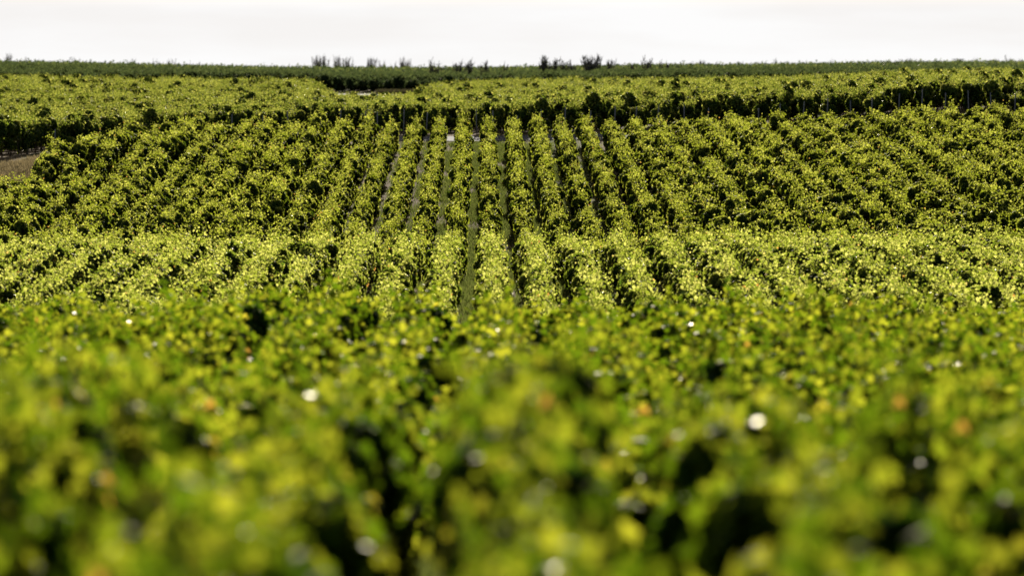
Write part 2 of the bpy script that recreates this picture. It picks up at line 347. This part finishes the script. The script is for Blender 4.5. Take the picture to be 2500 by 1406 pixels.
VIN_F = [vine_mesh('vine', 100 + i, 1, 1.38, .33, .25, 11, .235, 170, .14, LOB, LEAF_F, True, 12, low=.45, vs=.13) for i in range(10)]
VIN_B = [vine_mesh('vine', 200 + i, 1, 1.38, .32, 18 / 100, 15, .165, 150, .100, LOB, LEAF, True, 9, vs=.11) for i in range(14)]
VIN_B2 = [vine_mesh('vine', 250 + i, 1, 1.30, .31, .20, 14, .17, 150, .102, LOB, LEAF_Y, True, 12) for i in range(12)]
VIN_T = [vine_mesh('vine', 300 + i, 3, 1.42, .30, .20, 11, .22, 150, .11, SIM, LEAF_T, True, 14, low=.36, vs=.26) for i in range(8)]
VIN_A = [vine_mesh('vine', 400 + i, 6, 1.55, .36, .35, 8, .24, 36, .21, QUA, LEAF_FAR, False, 4, core=10, csize=.3) for i in range(5)]
pm = MB(); pm.tube([(0, 0, -.1), (.0, 0, .7), (.01, 0, 1.45)], [.028, .027, .025], 7); POSTM = pm.mesh('post', [POST])

ORD = ['first', 'second', 'third', 'fourth', 'fifth', 'sixth', 'seventh', 'eighth', 'ninth', 'tenth', 'eleventh', 'twelfth', 'thirteenth', 'fourteenth', 'fifteenth',
       'sixteenth', 'seventeenth', 'eighteenth', 'nineteenth', 'twentieth']
def ordinal(n):
    if n <= 20: return ORD[n - 1]
    t = {2: 'twenty', 3: 'thirty', 4: 'forty', 5: 'fifty', 6: 'sixty'}
    te = {2: 'twentieth', 3: 'thirtieth', 4: 'fortieth', 5: 'fiftieth', 6: 'sixtieth'}
    return te[n // 10] if n % 10 == 0 else t[n // 10] + '-' + ORD[n % 10 - 1]
GF = 'blurred vine rows of the foreground'; GB = 'bright vine rows of the narrow lower band'
GS = 'vine rows climbing the middle slope'; GT = 'vine rows beyond the grey track'; GA = 'vine rows on the far hillside'
TILT = .00715
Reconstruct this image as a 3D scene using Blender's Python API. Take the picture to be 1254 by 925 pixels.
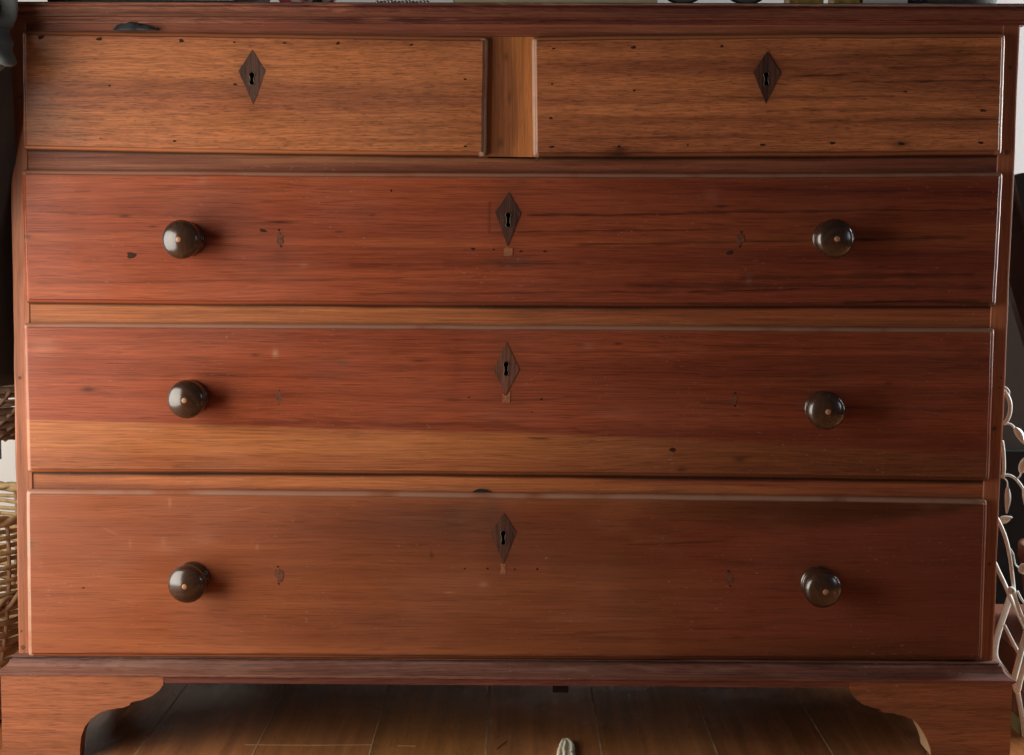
import bpy, bmesh, math, random
import numpy as np
from mathutils import Matrix, Vector

random.seed(7)
for o in list(bpy.data.objects):
    bpy.data.objects.remove(o)
scene = bpy.context.scene
COL = scene.collection

# ------------------------------------------------------------------ camera
F_PX, CX, CY = 1890.0, 627.0, 462.5          # surveyed lens, photo pixels
CAM = np.array([0.01010532, -1.62754992, 0.56210564])
PITCH, YAW, ROLL = -0.09084671, 0.00419929, -0.00625285


def cam_rot(p, y, r):
    cp, sp, c, s, cr, sr = math.cos(p), math.sin(p), math.cos(y), math.sin(y), math.cos(r), math.sin(r)
    rz = np.array([[c, -s, 0], [s, c, 0], [0, 0, 1]])
    rx = np.array([[1, 0, 0], [0, cp, -sp], [0, sp, cp]])
    ry = np.array([[cr, 0, sr], [0, 1, 0], [-sr, 0, cr]])
    return rz @ rx @ ry


RC = cam_rot(PITCH, YAW, ROLL)
cd = bpy.data.cameras.new('camera')
cam = bpy.data.objects.new('camera', cd)
COL.objects.link(cam)
M = Matrix.Identity(4)
for i in range(3):
    M[i][0], M[i][1], M[i][2], M[i][3] = RC[i, 0], RC[i, 2], -RC[i, 1], CAM[i]
cam.matrix_world = M
cd.sensor_fit = 'HORIZONTAL'
cd.sensor_width = 36.0
cd.lens = F_PX / 1254.0 * 36.0
cd.clip_start = 0.01
cd.clip_end = 50.0
scene.camera = cam

# ------------------------------------------------------------------ light
world = bpy.data.worlds.new('World')
scene.world = world
world.use_nodes = True
bg = world.node_tree.nodes['Background']
bg.inputs[0].default_value = (1.0, 0.97, 0.94, 1)
bg.inputs[1].default_value = 0.035


def area_light(name, loc, target, w, h, power, color):
    d = bpy.data.lights.new(name, 'AREA')
    d.shape = 'RECTANGLE'
    d.size, d.size_y, d.energy, d.color = w, h, power, color
    o = bpy.data.objects.new(name, d)
    COL.objects.link(o)
    o.location = loc
    o.rotation_euler = (Vector(target) - Vector(loc)).to_track_quat('-Z', 'Y').to_euler()
    return o


wl_ = area_light('window_light', (-1.00, -0.37, 0.45), (-0.25, 0.18, 0.36), 0.90, 0.85, 10.2, (1.0, 0.935, 0.83))
wl_.data.spread = math.radians(140)
area_light('side_window_light', (1.70, 0.41, 0.80), (0.5, 0.30, 0.55), 0.40, 0.85, 38.0, (0.95, 0.98, 1.0))
area_light('slit_window_light', (1.80, -0.85, 0.78), (0.3, 0.0, 0.45), 0.12, 0.50, 1.6, (0.85, 0.92, 1.0))

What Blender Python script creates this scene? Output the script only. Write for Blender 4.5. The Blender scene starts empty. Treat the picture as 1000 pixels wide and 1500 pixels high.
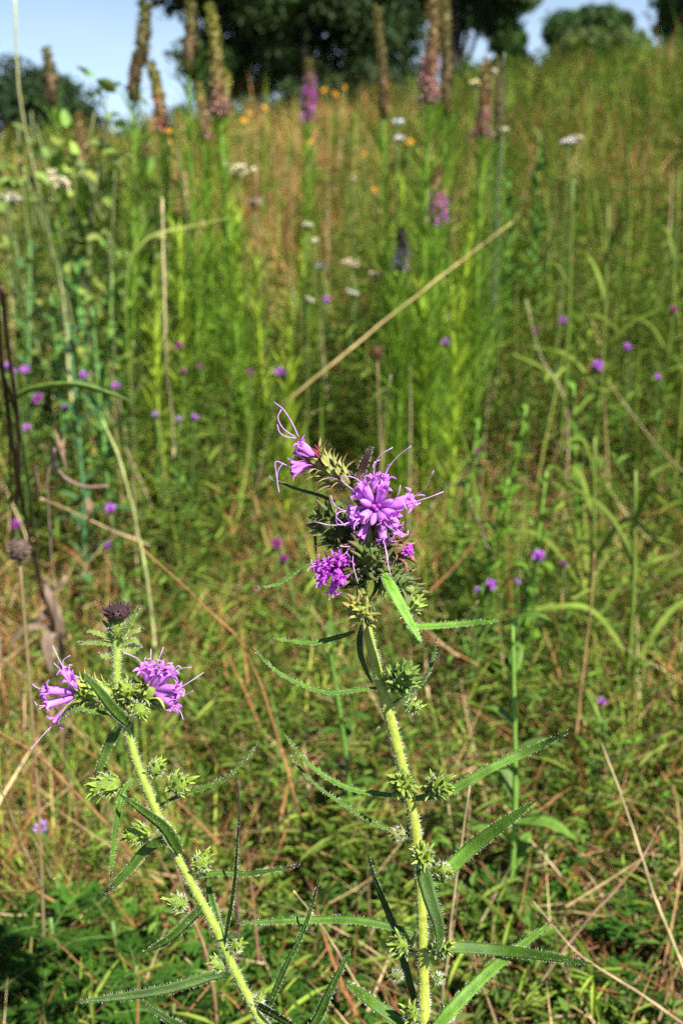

▶ Work to do
Except for the pictures, copy every line of the records above exactly.

▶ Answer in full
Write part 2 of the bpy script that recreates this picture. It picks up at line 347. This part finishes the script. The script is for Blender 4.5. Take the picture to be 2500 by 1406 pixels.
VIN_F = [vine_mesh('vine', 100 + i, 1, 1.38, .33, .25, 11, .235, 170, .14, LOB, LEAF_F, True, 12, low=.45, vs=.13) for i in range(10)]
VIN_B = [vine_mesh('vine', 200 + i, 1, 1.38, .32, 18 / 100, 15, .165, 150, .100, LOB, LEAF, True, 9, vs=.11) for i in range(14)]
VIN_B2 = [vine_mesh('vine', 250 + i, 1, 1.30, .31, .20, 14, .17, 150, .102, LOB, LEAF_Y, True, 12) for i in range(12)]
VIN_T = [vine_mesh('vine', 300 + i, 3, 1.42, .30, .20, 11, .22, 150, .11, SIM, LEAF_T, True, 14, low=.36, vs=.26) for i in range(8)]
VIN_A = [vine_mesh('vine', 400 + i, 6, 1.55, .36, .35, 8, .24, 36, .21, QUA, LEAF_FAR, False, 4, core=10, csize=.3) for i in range(5)]
pm = MB(); pm.tube([(0, 0, -.1), (.0, 0, .7), (.01, 0, 1.45)], [.028, .027, .025], 7); POSTM = pm.mesh('post', [POST])

ORD = ['first', 'second', 'third', 'fourth', 'fifth', 'sixth', 'seventh', 'eighth', 'ninth', 'tenth', 'eleventh', 'twelfth', 'thirteenth', 'fourteenth', 'fifteenth',
       'sixteenth', 'seventeenth', 'eighteenth', 'nineteenth', 'twentieth']
def ordinal(n):
    if n <= 20: return ORD[n - 1]
    t = {2: 'twenty', 3: 'thirty', 4: 'forty', 5: 'fifty', 6: 'sixty'}
    te = {2: 'twentieth', 3: 'thirtieth', 4: 'fortieth', 5: 'fiftieth', 6: 'sixtieth'}
    return te[n // 10] if n % 10 == 0 else t[n // 10] + '-' + ORD[n % 10 - 1]
GF = 'blurred vine rows of the foreground'; GB = 'bright vine rows of the narrow lower band'
GS = 'vine rows climbing the middle slope'; GT = 'vine rows beyond the grey track'; GA = 'vine rows on the far hillside'
TILT = .00715
Reconstruct this image as a 3D scene using Blender's Python API. Take the picture to be 1254 by 925 pixels.
import bpy, bmesh, math, random
import numpy as np
from mathutils import Matrix, Vector

random.seed(7)
for o in list(bpy.data.objects):
    bpy.data.objects.remove(o)
scene = bpy.context.scene
COL = scene.collection

# ------------------------------------------------------------------ camera
F_PX, CX, CY = 1890.0, 627.0, 462.5          # surveyed lens, photo pixels
CAM = np.array([0.01010532, -1.62754992, 0.56210564])
PITCH, YAW, ROLL = -0.09084671, 0.00419929, -0.00625285


def cam_rot(p, y, r):
    cp, sp, c, s, cr, sr = math.cos(p), math.sin(p), math.cos(y), math.sin(y), math.cos(r), math.sin(r)
    rz = np.array([[c, -s, 0], [s, c, 0], [0, 0, 1]])
    rx = np.array([[1, 0, 0], [0, cp, -sp], [0, sp, cp]])
    ry = np.array([[cr, 0, sr], [0, 1, 0], [-sr, 0, cr]])
    return rz @ rx @ ry


RC = cam_rot(PITCH, YAW, ROLL)
cd = bpy.data.cameras.new('camera')
cam = bpy.data.objects.new('camera', cd)
COL.objects.link(cam)
M = Matrix.Identity(4)
for i in range(3):
    M[i][0], M[i][1], M[i][2], M[i][3] = RC[i, 0], RC[i, 2], -RC[i, 1], CAM[i]
cam.matrix_world = M
cd.sensor_fit = 'HORIZONTAL'
cd.sensor_width = 36.0
cd.lens = F_PX / 1254.0 * 36.0
cd.clip_start = 0.01
cd.clip_end = 50.0
scene.camera = cam

# ------------------------------------------------------------------ light
world = bpy.data.worlds.new('World')
scene.world = world
world.use_nodes = True
bg = world.node_tree.nodes['Background']
bg.inputs[0].default_value = (1.0, 0.97, 0.94, 1)
bg.inputs[1].default_value = 0.035


def area_light(name, loc, target, w, h, power, color):
    d = bpy.data.lights.new(name, 'AREA')
    d.shape = 'RECTANGLE'
    d.size, d.size_y, d.energy, d.color = w, h, power, color
    o = bpy.data.objects.new(name, d)
    COL.objects.link(o)
    o.location = loc
    o.rotation_euler = (Vector(target) - Vector(loc)).to_track_quat('-Z', 'Y').to_euler()
    return o


wl_ = area_light('window_light', (-1.00, -0.37, 0.45), (-0.25, 0.18, 0.36), 0.90, 0.85, 10.2, (1.0, 0.935, 0.83))
wl_.data.spread = math.radians(140)
area_light('side_window_light', (1.70, 0.41, 0.80), (0.5, 0.30, 0.55), 0.40, 0.85, 38.0, (0.95, 0.98, 1.0))
area_light('slit_window_light', (1.80, -0.85, 0.78), (0.3, 0.0, 0.45), 0.12, 0.50, 1.6, (0.85, 0.92, 1.0))

What Blender Python script creates this scene? Output the script only. Write for Blender 4.5. The Blender scene starts empty. Treat the picture as 1000 pixels wide and 1500 pixels high.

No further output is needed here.